### [WHAT YOU SHOULD DO]
From the entries below, gather every line containing the string "This".

### [EXERCISE MATERIAL]
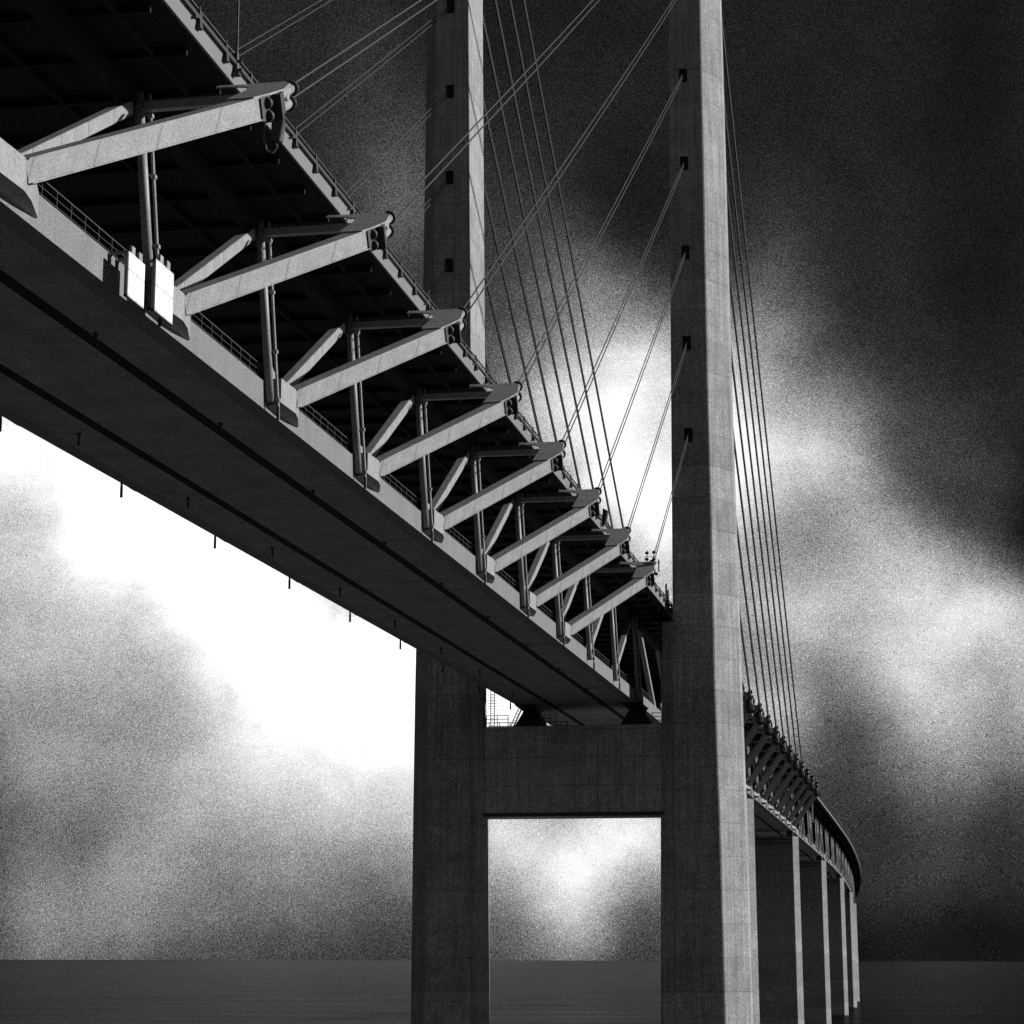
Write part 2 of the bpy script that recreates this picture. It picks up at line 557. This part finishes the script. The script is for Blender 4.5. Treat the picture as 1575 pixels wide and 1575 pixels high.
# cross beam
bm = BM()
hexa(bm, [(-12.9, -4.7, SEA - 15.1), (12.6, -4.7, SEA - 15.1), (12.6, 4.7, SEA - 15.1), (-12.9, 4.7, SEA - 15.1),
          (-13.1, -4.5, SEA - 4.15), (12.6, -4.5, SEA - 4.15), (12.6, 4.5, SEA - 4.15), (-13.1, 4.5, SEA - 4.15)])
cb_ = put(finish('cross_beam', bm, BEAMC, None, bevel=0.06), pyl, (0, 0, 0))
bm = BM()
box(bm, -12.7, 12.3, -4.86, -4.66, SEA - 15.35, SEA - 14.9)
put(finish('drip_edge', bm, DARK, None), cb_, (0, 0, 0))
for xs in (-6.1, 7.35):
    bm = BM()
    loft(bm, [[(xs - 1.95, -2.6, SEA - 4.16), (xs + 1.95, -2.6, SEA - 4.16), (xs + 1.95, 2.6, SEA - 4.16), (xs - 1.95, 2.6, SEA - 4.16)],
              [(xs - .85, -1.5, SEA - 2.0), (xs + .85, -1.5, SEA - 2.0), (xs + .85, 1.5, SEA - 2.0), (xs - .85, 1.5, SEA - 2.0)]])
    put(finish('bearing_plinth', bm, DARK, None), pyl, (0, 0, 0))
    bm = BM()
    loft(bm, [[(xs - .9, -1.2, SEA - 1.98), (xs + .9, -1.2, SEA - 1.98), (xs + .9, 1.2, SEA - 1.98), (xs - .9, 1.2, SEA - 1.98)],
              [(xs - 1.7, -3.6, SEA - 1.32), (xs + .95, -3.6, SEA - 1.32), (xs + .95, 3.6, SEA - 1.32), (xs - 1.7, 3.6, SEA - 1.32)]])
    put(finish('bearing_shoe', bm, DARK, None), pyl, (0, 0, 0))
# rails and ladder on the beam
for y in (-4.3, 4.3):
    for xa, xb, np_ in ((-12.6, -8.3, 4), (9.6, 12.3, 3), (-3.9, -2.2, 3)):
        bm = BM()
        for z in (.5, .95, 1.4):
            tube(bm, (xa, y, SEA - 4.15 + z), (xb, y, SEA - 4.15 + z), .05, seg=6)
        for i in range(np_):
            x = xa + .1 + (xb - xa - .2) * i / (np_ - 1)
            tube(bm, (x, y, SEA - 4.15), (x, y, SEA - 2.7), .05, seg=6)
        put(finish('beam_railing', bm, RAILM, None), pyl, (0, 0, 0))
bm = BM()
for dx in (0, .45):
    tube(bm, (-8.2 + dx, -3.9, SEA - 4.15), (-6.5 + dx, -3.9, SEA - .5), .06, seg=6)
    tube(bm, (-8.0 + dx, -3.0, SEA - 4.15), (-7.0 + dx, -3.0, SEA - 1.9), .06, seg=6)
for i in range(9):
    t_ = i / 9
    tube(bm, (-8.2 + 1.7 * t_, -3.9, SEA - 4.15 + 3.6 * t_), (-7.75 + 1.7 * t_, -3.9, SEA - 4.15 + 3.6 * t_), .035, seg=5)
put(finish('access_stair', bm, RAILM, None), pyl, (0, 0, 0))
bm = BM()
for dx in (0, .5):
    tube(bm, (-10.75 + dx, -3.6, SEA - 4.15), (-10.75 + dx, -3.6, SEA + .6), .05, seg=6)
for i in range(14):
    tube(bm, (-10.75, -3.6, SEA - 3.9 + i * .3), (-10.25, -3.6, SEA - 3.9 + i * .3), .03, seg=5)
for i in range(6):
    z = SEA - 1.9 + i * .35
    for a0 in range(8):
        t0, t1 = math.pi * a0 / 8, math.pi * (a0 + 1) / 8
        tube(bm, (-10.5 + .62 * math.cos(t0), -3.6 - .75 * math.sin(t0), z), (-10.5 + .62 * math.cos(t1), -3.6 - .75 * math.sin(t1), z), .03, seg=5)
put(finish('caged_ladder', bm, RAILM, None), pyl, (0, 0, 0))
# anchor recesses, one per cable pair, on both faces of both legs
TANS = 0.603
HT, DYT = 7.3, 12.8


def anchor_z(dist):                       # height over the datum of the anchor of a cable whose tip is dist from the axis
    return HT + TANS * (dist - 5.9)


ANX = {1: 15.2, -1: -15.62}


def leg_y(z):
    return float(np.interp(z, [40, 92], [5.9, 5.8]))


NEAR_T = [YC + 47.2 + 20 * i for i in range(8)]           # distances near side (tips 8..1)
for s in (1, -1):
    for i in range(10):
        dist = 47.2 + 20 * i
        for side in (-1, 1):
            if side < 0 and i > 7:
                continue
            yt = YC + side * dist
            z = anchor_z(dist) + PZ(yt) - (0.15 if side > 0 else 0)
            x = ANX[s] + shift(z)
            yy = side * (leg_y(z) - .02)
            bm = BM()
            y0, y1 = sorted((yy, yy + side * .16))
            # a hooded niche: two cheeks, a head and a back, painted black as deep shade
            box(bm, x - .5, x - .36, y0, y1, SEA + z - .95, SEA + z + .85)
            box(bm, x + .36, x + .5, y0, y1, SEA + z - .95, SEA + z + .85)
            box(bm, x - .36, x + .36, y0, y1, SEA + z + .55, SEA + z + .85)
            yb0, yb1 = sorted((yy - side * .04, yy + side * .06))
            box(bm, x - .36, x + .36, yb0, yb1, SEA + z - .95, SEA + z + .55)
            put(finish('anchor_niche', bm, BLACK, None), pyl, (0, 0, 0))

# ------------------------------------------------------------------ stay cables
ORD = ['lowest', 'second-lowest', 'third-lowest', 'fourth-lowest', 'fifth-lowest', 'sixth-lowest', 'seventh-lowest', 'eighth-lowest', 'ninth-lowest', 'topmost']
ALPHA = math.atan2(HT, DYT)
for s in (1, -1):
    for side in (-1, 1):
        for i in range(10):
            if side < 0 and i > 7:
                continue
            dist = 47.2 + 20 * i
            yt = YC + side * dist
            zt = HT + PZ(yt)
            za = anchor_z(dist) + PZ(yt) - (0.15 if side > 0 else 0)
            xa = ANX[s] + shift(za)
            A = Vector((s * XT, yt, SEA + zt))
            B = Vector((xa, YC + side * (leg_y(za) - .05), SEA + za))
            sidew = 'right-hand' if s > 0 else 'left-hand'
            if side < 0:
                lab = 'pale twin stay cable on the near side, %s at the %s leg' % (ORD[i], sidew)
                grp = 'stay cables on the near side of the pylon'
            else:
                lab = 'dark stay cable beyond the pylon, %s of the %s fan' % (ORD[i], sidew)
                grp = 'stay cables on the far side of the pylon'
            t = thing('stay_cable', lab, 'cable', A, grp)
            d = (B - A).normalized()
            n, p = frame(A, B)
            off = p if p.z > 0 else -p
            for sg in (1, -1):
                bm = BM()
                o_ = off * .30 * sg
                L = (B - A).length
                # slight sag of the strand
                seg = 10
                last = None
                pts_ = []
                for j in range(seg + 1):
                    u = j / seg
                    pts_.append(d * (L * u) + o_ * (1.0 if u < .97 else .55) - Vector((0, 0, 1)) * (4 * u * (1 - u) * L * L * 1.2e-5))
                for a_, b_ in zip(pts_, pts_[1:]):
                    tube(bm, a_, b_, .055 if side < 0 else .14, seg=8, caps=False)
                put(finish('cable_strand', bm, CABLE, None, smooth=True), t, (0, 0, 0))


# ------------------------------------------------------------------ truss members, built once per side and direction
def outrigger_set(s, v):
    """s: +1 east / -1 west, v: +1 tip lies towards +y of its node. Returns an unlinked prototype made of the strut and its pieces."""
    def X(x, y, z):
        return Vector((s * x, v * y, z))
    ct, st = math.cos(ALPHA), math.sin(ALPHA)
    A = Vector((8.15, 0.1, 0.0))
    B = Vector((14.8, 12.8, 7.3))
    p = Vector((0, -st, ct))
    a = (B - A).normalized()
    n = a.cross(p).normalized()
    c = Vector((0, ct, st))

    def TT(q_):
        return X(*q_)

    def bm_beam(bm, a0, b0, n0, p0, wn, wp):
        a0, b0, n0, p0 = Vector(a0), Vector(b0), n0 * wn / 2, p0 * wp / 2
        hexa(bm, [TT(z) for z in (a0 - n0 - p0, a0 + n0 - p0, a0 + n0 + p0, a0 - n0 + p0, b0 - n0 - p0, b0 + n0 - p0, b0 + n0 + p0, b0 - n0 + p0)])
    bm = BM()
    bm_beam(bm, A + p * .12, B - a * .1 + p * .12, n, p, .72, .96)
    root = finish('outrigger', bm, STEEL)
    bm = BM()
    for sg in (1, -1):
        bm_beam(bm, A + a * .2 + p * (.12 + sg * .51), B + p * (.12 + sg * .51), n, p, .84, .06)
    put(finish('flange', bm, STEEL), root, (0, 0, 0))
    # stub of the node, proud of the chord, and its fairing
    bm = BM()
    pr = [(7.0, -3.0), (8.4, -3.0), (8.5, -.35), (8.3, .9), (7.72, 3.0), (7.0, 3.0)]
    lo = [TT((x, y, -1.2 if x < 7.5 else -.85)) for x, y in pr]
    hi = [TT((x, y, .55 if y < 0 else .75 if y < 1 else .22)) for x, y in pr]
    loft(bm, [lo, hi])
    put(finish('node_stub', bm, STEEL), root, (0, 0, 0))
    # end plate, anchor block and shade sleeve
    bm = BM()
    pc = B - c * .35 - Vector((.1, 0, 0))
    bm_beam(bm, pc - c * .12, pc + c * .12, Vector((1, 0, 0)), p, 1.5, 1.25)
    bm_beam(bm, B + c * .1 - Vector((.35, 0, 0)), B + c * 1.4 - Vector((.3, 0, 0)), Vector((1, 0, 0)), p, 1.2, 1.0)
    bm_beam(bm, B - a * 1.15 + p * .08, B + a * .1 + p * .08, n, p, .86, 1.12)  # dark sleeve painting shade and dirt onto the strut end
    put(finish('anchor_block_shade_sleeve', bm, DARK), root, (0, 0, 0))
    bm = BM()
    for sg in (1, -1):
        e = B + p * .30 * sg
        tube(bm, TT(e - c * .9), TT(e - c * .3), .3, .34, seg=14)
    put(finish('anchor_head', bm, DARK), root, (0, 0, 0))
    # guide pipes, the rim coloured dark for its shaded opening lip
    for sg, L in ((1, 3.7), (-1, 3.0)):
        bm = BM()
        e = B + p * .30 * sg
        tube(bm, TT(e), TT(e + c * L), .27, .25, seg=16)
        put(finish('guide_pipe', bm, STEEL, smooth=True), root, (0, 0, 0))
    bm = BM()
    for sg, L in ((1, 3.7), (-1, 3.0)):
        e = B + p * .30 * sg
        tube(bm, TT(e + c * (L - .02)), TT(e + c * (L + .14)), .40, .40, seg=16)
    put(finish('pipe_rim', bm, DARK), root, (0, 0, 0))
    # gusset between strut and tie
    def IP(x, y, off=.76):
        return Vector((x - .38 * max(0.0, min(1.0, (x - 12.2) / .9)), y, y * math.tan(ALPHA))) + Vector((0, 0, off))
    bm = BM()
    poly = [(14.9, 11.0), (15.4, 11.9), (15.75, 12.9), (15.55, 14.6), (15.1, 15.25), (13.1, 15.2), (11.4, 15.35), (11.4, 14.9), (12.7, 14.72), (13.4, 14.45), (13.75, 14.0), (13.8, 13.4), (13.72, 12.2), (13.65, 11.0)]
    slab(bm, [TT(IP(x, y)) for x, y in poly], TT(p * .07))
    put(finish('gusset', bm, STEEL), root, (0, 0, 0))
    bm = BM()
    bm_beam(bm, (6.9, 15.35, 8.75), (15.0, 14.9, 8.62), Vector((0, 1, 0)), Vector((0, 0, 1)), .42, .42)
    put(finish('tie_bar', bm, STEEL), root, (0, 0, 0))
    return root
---
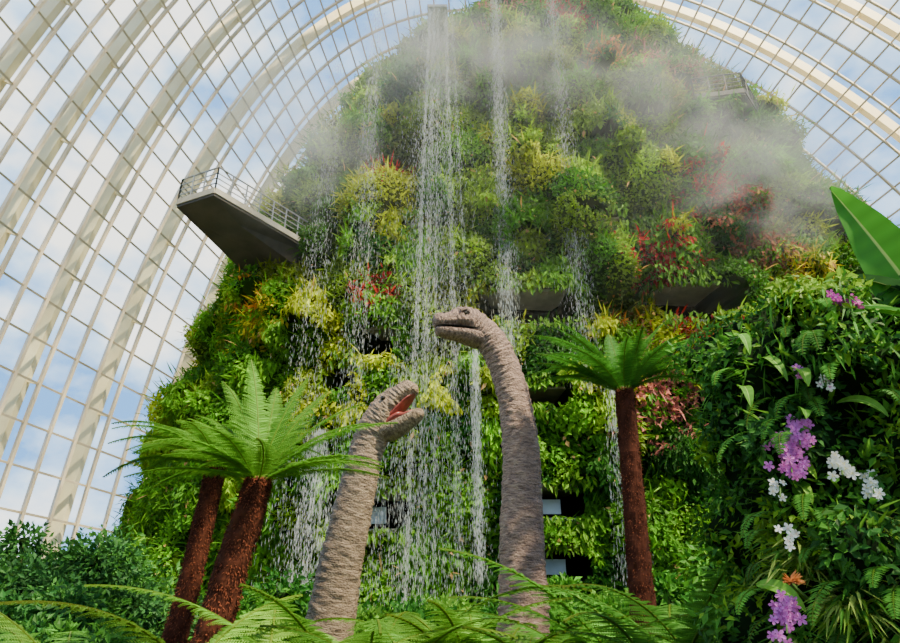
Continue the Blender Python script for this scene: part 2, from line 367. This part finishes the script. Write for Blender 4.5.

### [TASK RESULT]
Write part 2 of the bpy script that recreates this picture. It picks up at line 557. This part finishes the script. The script is for Blender 4.5. Treat the picture as 1575 pixels wide and 1575 pixels high.
Continue the Blender Python script for this scene: part 2, from line 367. This part finishes the script. Write for Blender 4.5.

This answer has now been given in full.